Chief Blur Buster Note:
If your specific game and game tactics require moving eyeballs all over the screen (pursuit situation), clearer motions can speed up human reaction times more than the latency increase but only for pursuit situations (e.g. crosshairsless games that are fast panning/scrolling/turning) or if you spend more time tracking eyes in FPS than staring at crosshairs (e.g. eyetracking during mouseturns). Everybody plays differently, and different games are different. There is a forum thread about competitive advantage differences for stationary vs pursuit.
Also, HumanBenchmark includes some browser lag, and browsers use VSYNC ON, so differences are weakened by this additional latency time.

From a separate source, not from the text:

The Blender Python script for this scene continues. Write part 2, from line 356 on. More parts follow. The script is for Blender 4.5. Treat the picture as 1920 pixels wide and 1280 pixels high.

In this type of test PureXP reaction times increased compared to sample & hold. At lower frequencies strobe lag was more obvious, while at higher it was close to imperceptible. This type of strobe backlights aren’t very useful for improving reaction time for fixed-gaze situations, so you may see your reaction time improve more (from motion blur reduction) during moving-gaze situations than for fixed-gaze situations.
QFT did a decent cut on lag while also improving crosstalk, which is always welcome. Latency-optimized phase had minor impact on lag while adding a major amount of crosstalk, for that reason I did not find it useful. But there may be some individuals who would.
The good old CRTs still hold the strobe latency crown. They are faster than LCDs under similar conditions. But the brute higher refresh rate (at more practical resolutions) of modern LCDs manages to surpass it. QFT can help further reduce it.
Standard sample & hold latency is as good as on any other 240 Hz IPS monitor. At lower refresh rates it is minimal as well. Especially if we take QFT into consideration. QFT 60 Hz is trying to deliver frames 12.5 ms earlier compared to non-QFT, meaning latency is further reduced. It really is a shame more manufacturers don’t do QFT.